▽

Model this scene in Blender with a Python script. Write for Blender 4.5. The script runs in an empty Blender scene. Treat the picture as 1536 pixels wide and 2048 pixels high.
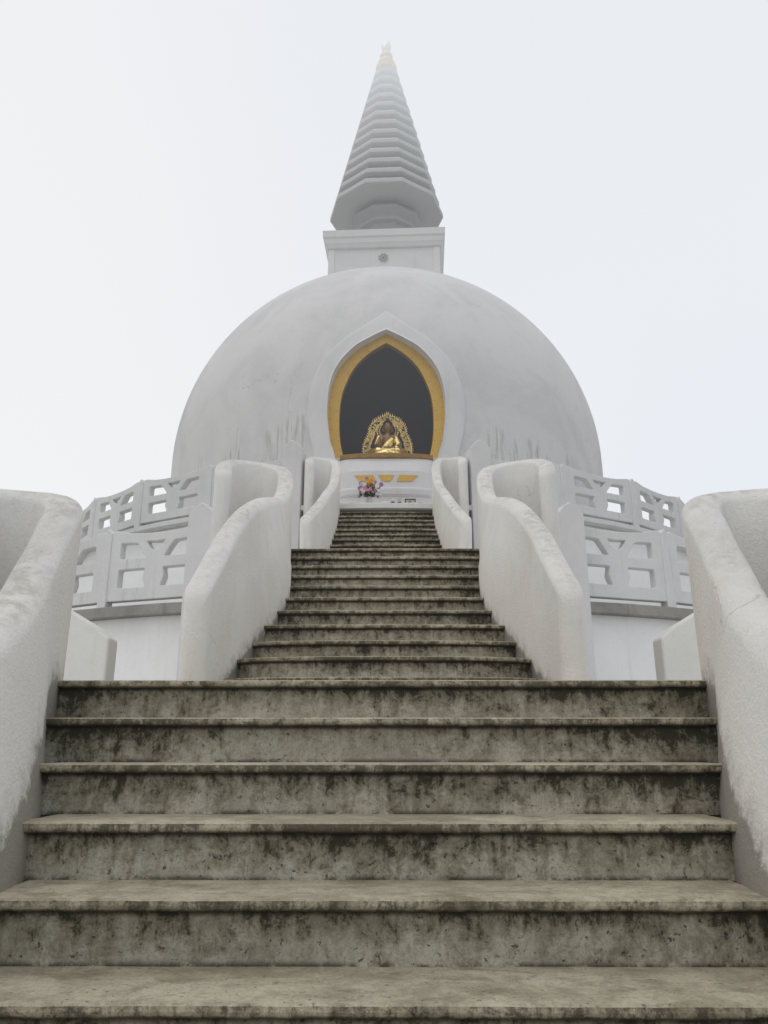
import bpy, bmesh, math, random
import numpy as np
from mathutils import Vector, Matrix, noise as mnoise
random.seed(7)
R = math.radians
SC = bpy.context.scene
COL = SC.collection
AX = 23.8          # distance of the stupa's axis
ST = 0.18          # rise of a step

# ------------------------------------------------------------------ nodes
def N(nt, typ, ins=None, **at):
    n = nt.nodes.new(typ)
    for k, v in at.items(): setattr(n, k, v)
    for k, v in (ins or {}).items():
        if isinstance(v, bpy.types.NodeSocket): nt.links.new(v, n.inputs[k])
        else: n.inputs[k].default_value = v
    return n
def M(nt, op, a, b=0.0, c=0.0, clamp=False):
    return N(nt, 'ShaderNodeMath', {0: a, 1: b, 2: c}, operation=op, use_clamp=clamp).outputs[0]
def mixc(nt, f, a, b):
    return N(nt, 'ShaderNodeMix', {0: f, 6: a, 7: b}, data_type='RGBA').outputs[2]
def sm(nt, v, lo, hi, a=0.0, b=1.0):
    return N(nt, 'ShaderNodeMapRange', {0: v, 1: lo, 2: hi, 3: a, 4: b}, interpolation_type='SMOOTHSTEP').outputs[0]
def noi(nt, vec, sc, det=4.0, ro=0.55, dist=0.0):
    return N(nt, 'ShaderNodeTexNoise', {'Vector': vec, 'Scale': sc, 'Detail': det, 'Roughness': ro, 'Distortion': dist}).outputs[0]
def vscale(nt, v, s):
    return N(nt, 'ShaderNodeVectorMath', {0: v, 1: s}, operation='MULTIPLY').outputs[0]
def amp(nt, v, k): return M(nt, 'MULTIPLY', M(nt, 'SUBTRACT', v, .5), k)
def clampn(nt, v, lo, hi): return M(nt, 'MINIMUM', M(nt, 'MAXIMUM', v, lo), hi)
def c4(c): return (c[0], c[1], c[2], 1.0)

FOG = (0.83, 0.855, 0.895)
def newmat(name):
    m = bpy.data.materials.new(name); m.use_nodes = True
    nt = m.node_tree; nt.nodes.clear()
    g = N(nt, 'ShaderNodeNewGeometry')
    s = N(nt, 'ShaderNodeSeparateXYZ', {0: g.outputs['Position']})
    return m, nt, g.outputs['Position'], g.outputs['Normal'], s.outputs
def finish(nt, col, rough=0.85, metal=0.0, h=None, hs=0.4, hd=0.01, z=None, spec=0.3):
    ins = {'Base Color': col, 'Roughness': rough, 'Metallic': metal, 'Specular IOR Level': spec}
    p = N(nt, 'ShaderNodeBsdfPrincipled', ins)
    if h is not None:
        b = N(nt, 'ShaderNodeBump', {'Height': h, 'Strength': hs, 'Distance': hd})
        nt.links.new(b.outputs[0], p.inputs['Normal'])
    # cloud haze painted in: fog-coloured emission veils each surface more with height
    f = M(nt, 'DIVIDE', z, 30.0)
    r = N(nt, 'ShaderNodeValToRGB', {0: f})
    cr = r.color_ramp
    pts = [(0, 0.0), (6, .01), (8.5, .04), (12, .07), (17, .10), (21, .13), (24, .32), (27, .62), (29, .78)]
    cr.elements[0].position = 0; cr.elements[0].color = (0, 0, 0, 1)
    cr.elements[1].position = 29/30; cr.elements[1].color = (.78, .78, .78, 1)
    for a, v in pts[1:-1]:
        e = cr.elements.new(a/30); e.color = (v, v, v, 1)
    em = N(nt, 'ShaderNodeEmission', {0: c4(FOG), 1: 1.0})
    mx = N(nt, 'ShaderNodeMixShader', {0: r.outputs[0], 1: p.outputs[0], 2: em.outputs[0]})
    o = N(nt, 'ShaderNodeOutputMaterial', {0: mx.outputs[0]})

def plaster(name, base=(.74, .735, .72), dark=(.50, .50, .49), dirt=(.30, .275, .23), blot=.5, streak=.4, cap=0.0,
            crack=0.0, bscale=1.0, hd=.006, domestreak=False, low=0.0, stucco=False):
    m, nt, P, Nn, S = newmat(name)
    n1 = noi(nt, P, .55*bscale, 6, .62, .6)
    n2 = noi(nt, P, 3.2*bscale, 8, .7)
    n3 = noi(nt, P, 38, 4, .65)
    n4 = noi(nt, vscale(nt, P, (7, 7, .45)), 1.0, 6, .65)
    c = mixc(nt, M(nt, 'MULTIPLY', sm(nt, n1, .40, .68), blot), c4(base), c4(dark))
    c = mixc(nt, M(nt, 'MULTIPLY', sm(nt, n2, .50, .72), blot*.6), c, c4(dark))
    c = mixc(nt, M(nt, 'MULTIPLY', sm(nt, n4, .55, .80), streak), c, c4(dirt))
    c = mixc(nt, M(nt, 'MULTIPLY', sm(nt, n3, .45, .75), .12), c, c4(dirt))
    if cap > 0:
        up = sm(nt, N(nt, 'ShaderNodeSeparateXYZ', {0: Nn}).outputs[2], .25, .95)
        nn = sm(nt, noi(nt, P, 14, 10, .70), .38, .64)
        nb = sm(nt, noi(nt, P, 1.7, 3, .6), .36, .62)
        f = M(nt, 'MULTIPLY', M(nt, 'MULTIPLY', up, M(nt, 'ADD', M(nt, 'MULTIPLY', M(nt, 'MULTIPLY', nn, nb), .55), .22)), cap)
        c = mixc(nt, f, c, c4((.36, .335, .29)))
        sp = sm(nt, noi(nt, P, 75, 3, .6), .64, .71)
        c = mixc(nt, M(nt, 'MULTIPLY', M(nt, 'MULTIPLY', sp, M(nt, 'ADD', up, .10)), .5*cap), c, c4((.14, .12, .10)))
    if crack > 0:
        dv = N(nt, 'ShaderNodeVectorMath', {0: P, 1: vscale(nt, N(nt, 'ShaderNodeTexNoise', {'Vector': P, 'Scale': 1.6, 'Detail': 5.0}).outputs[1], (1.6, 1.6, 1.6))}, operation='ADD').outputs[0]
        vo = N(nt, 'ShaderNodeTexVoronoi', {'Vector': dv, 'Scale': .33}, feature='DISTANCE_TO_EDGE').outputs[0]
        ck = M(nt, 'MULTIPLY', M(nt, 'SUBTRACT', 1.0, sm(nt, vo, .0, .0045)), sm(nt, noi(nt, P, .5, 2), .50, .62))
        c = mixc(nt, M(nt, 'MULTIPLY', ck, crack), c, c4((.28, .28, .28)))
    if domestreak:
        # runs of rain dirt low on the dome
        ang = M(nt, 'ARCTAN2', S[0], M(nt, 'SUBTRACT', AX, S[1]))
        lines = sm(nt, noi(nt, N(nt, 'ShaderNodeCombineXYZ', {0: M(nt, 'MULTIPLY', ang, 75.0), 1: 0.0, 2: M(nt, 'MULTIPLY', S[2], .7)}).outputs[0], 1.0, 6, .75), .44, .60)
        wob = amp(nt, noi(nt, N(nt, 'ShaderNodeCombineXYZ', {0: M(nt, 'MULTIPLY', ang, 60.0), 1: 0.0, 2: 0.0}).outputs[0], 1.0, 3, .7), 1.6)
        tot = None
        for a0, zt_, wd in ((-.34, 9.50, .050), (-.425, 9.25, .035), (-.58, 9.45, .018), (-.64, 8.9, .03), (-.80, 9.15, .03), (-.95, 8.9, .03),
                            (.40, 9.30, .045), (.48, 8.9, .02), (.575, 9.15, .035), (.66, 8.8, .02), (.79, 9.0, .04), (.97, 8.9, .03)):
            d = sm(nt, M(nt, 'ABSOLUTE', M(nt, 'SUBTRACT', ang, a0)), wd*1.15, wd*.7)
            q = M(nt, 'MULTIPLY', d, sm(nt, M(nt, 'ADD', S[2], wob), zt_+.05, zt_-.12))
            tot = q if tot is None else M(nt, 'MAXIMUM', tot, q)
        c = mixc(nt, M(nt, 'MULTIPLY', M(nt, 'MULTIPLY', tot, lines), .55), c, c4((.20, .195, .18)))
        c = mixc(nt, M(nt, 'MULTIPLY', tot, .16), c, c4((.80, .79, .78)))
    if low > 0:
        f = M(nt, 'MULTIPLY', sm(nt, noi(nt, vscale(nt, P, (3, 3, 1.2)), 1, 6, .7), .52, .72), low)
        c = mixc(nt, f, c, c4((.62, .52, .40)))
    h = M(nt, 'ADD', M(nt, 'MULTIPLY', n2, .8), M(nt, 'ADD', n3, M(nt, 'MULTIPLY', noi(nt, P, 110, 3, .6), .6)))
    if stucco:
        # splash dirt just above the steps the wall stands on
        a = clampn(nt, M(nt, 'ADD', M(nt, 'MULTIPLY', M(nt, 'SUBTRACT', S[1], 2.133), .595), 1.14), -1.0, 1.98)
        b = clampn(nt, M(nt, 'MULTIPLY', M(nt, 'SUBTRACT', S[1], 5.42), .5556), 0, 1.98)
        d = clampn(nt, M(nt, 'MULTIPLY', M(nt, 'SUBTRACT', S[1], 10.6), .5556), 0, 2.34)
        dz = M(nt, 'SUBTRACT', S[2], M(nt, 'ADD', a, M(nt, 'ADD', b, d)))
        nn = noi(nt, P, 9, 8, .75)
        f = sm(nt, M(nt, 'ADD', dz, amp(nt, nn, -.5)), .12, -.03)
        c = mixc(nt, M(nt, 'MULTIPLY', f, .40), c, c4((.22, .20, .15)))
        f = sm(nt, M(nt, 'ADD', dz, amp(nt, nn, -.25)), .02, -.03)
        c = mixc(nt, M(nt, 'MULTIPLY', f, .65), c, c4((.06, .055, .04)))
        c = mixc(nt, M(nt, 'MULTIPLY', sm(nt, dz, .75, .2), .14), c, c4((.66, .57, .46)))
        h = M(nt, 'ADD', M(nt, 'MULTIPLY', n2, .25), M(nt, 'ADD', M(nt, 'MULTIPLY', n3, .8), M(nt, 'MULTIPLY', noi(nt, P, 85, 4, .65), .9)))
    finish(nt, c, .88, 0, h, .55, hd, S[2])
    return m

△

* [What the task asks] Count every line in the listing above that holds "scene", then report only the count.

* [Correct answer] 2